Thursday, July 24, 2008

Yahoo! succumbs to the power of Google

The firm's advertising tie-up wounds Microsoft but hurts its
own future too, says John Naughton

Truly, you couldn't make it up - unless perhaps you were a
script consultant for a soap opera. Here's the plot line so far:
Microsoft, a successful but ageing computer company with a vast deposit
account, decides it needs an attractive acquisition to enable it to keep
up with the younger - Web 2.0 - generation. So it makes a generous offer
to Yahoo!, a fashionable but faltering younger company. But Yahoo!
doesn't want to be ravaged by an older corporation and embarks on all
kinds of crazy schemes to repulse its offer, including making overtures
to Google, the new boy on the block.

Microsoft is initially incredulous, then mad as hell, then
conciliatory. But Yahoo! is implacably hostile, so Microsoft retreats to
bide its time. This looks like a smart strategy, because Carl Icahn,
American capitalism's most awkward billionaire, spots an opportunity and
starts buying up Yahoo! shares with the intention of unseating the
board, installing his own stooges and selling the company to Microsoft.

Since Icahn has eaten other corporate boards for breakfast, it
would be foolish to underestimate him. Especially as he's claiming that
Yahoo!'s standoffishness has destroyed 'shareholder value'. Yahoo!'s
leadership then looks for ways to undermine his campaign and ensure a
Microsoft-free future. Since the date with Google seemed to go okay,
they reason, why not ask them for a live-in partnership? Not a
conventional marriage, you understand, but still the kind of
relationship that makes you feel good at the end of a long day in the
markets. Google may be awkward in an adolescent way, but it's fabulously
rich and successful. And it scares Microsoft to death.

Last week's episode involved Yahoo! and Google signing their
prenuptials. This allows Yahoo! to run ads supplied by Google alongside
Yahoo!'s search results and on some of its web properties in the United
States and Canada. The agreement is non-exclusive, giving Yahoo! the
ability to display paid search results from Google, other companies, and
Yahoo!'s own Panama system. The two companies also declared their
intentions to make their instant messaging systems' inter-operable', or
capable of communicating with one another.

Google went to some pains to emphasise the non-exclusive
nature of the arrangement. 'We are proud of the advertising technologies
we have built,' its blog declared, 'which show users a relevant ad
whether they are searching for a specific item or browsing the internet.
This arrangement extends those benefits to Yahoo! and its many users,
advertisers and publisher partners. We currently provide similar
services to sites like AOL and Ask.com, as well as many other partners.'

This verbiage about non-exclusivity is clearly aimed at
anti-trust regulators in Washington, who may now take a much closer
interest in Google.

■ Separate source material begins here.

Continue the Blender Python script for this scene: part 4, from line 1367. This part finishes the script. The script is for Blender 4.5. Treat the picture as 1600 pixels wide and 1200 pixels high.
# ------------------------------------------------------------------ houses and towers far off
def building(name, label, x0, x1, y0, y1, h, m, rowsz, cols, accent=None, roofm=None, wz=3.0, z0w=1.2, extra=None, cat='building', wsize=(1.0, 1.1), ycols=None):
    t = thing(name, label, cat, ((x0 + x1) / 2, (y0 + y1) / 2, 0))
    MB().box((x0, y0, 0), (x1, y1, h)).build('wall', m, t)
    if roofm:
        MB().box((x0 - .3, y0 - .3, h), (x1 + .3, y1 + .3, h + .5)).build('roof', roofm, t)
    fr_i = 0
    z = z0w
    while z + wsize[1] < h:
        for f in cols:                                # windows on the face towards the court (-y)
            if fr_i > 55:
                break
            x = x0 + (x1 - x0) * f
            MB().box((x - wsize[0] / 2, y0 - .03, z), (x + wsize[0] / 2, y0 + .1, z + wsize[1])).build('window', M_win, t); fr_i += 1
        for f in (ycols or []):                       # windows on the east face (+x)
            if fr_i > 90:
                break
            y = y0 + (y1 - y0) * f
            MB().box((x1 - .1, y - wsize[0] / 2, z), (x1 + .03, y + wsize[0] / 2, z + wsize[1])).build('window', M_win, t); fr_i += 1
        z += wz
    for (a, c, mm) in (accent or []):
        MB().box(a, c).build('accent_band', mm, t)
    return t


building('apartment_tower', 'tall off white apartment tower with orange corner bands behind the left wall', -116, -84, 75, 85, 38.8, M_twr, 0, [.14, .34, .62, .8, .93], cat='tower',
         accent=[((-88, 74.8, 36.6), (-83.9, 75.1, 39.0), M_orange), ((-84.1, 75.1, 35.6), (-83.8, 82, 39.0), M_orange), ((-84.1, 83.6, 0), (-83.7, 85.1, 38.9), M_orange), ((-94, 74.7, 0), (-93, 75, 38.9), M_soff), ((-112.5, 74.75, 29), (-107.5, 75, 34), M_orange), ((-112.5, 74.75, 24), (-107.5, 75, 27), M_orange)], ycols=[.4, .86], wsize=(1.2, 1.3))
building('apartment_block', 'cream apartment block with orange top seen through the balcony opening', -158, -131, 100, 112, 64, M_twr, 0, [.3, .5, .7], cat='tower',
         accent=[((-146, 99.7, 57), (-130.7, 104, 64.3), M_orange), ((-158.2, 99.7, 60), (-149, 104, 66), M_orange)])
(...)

Thus the two partners went to great lengths to point
out that the arrangement was not a merger; that Yahoo! would continue to
operate a search engine; that Yahoo! was free to enter into
relationships with others; that the deal would neither increase Google's
share of web searches nor allow it to raise search prices for advertisers.

But this is really a smokescreen. The fact is that Yahoo! has
played groupie to Google's Mick Jagger. The extent of its desperation
was revealed in its SEC filing, which revealed that the deal included an
$83m escape clause for Google. It has a guarantee of placing at least
$83m worth of ads through Yahoo on a rolling four-month basis, or it can
walk away. As one commentator put it, 'that's a pretty tiny threshold,
considering that Yahoo's quarterly US revenues are $1.3bn. The amount
comes to about 1 per cent of Yahoo's total projected revenues for 2008.'

The SEC filing also contains this mysterious clause: 'If the
services agreement is terminated by either party within 24 months of the
effective date as a result of a change in control of Yahoo! (other than
a change in control triggered only by Microsoft), Yahoo! is required to
pay to Google the sum of $250,000,000.'

What does it all mean? The most plausible conclusion is that
Yahoo! has basically handed the search-based advertising business to
Google. Or, as TechCrunch's Michael Arrington put it: 'Yahoo!'s hatred
of Microsoft runs so deep that they were actually, in the end, willing
to destroy the future of their company just to keep it independent for a
short while longer. They've ignored the wishes of their shareholders,
employees and many now former key employees in killing that deal.'

The deal is dismal news for Microsoft, whose bid for Yahoo!
triggered this chain of events and whose chances of taking on Google in
search-based advertising are now dimmer than ever. There was no
guarantee that a Microsoft-owned Yahoo! would have become a serious
competitor for Google, but at least it would have stood a fighting
chance. Now Microsoft's best bet is to make a case to the Feds about the
dangers of a Google monopoly. Who said irony was dead?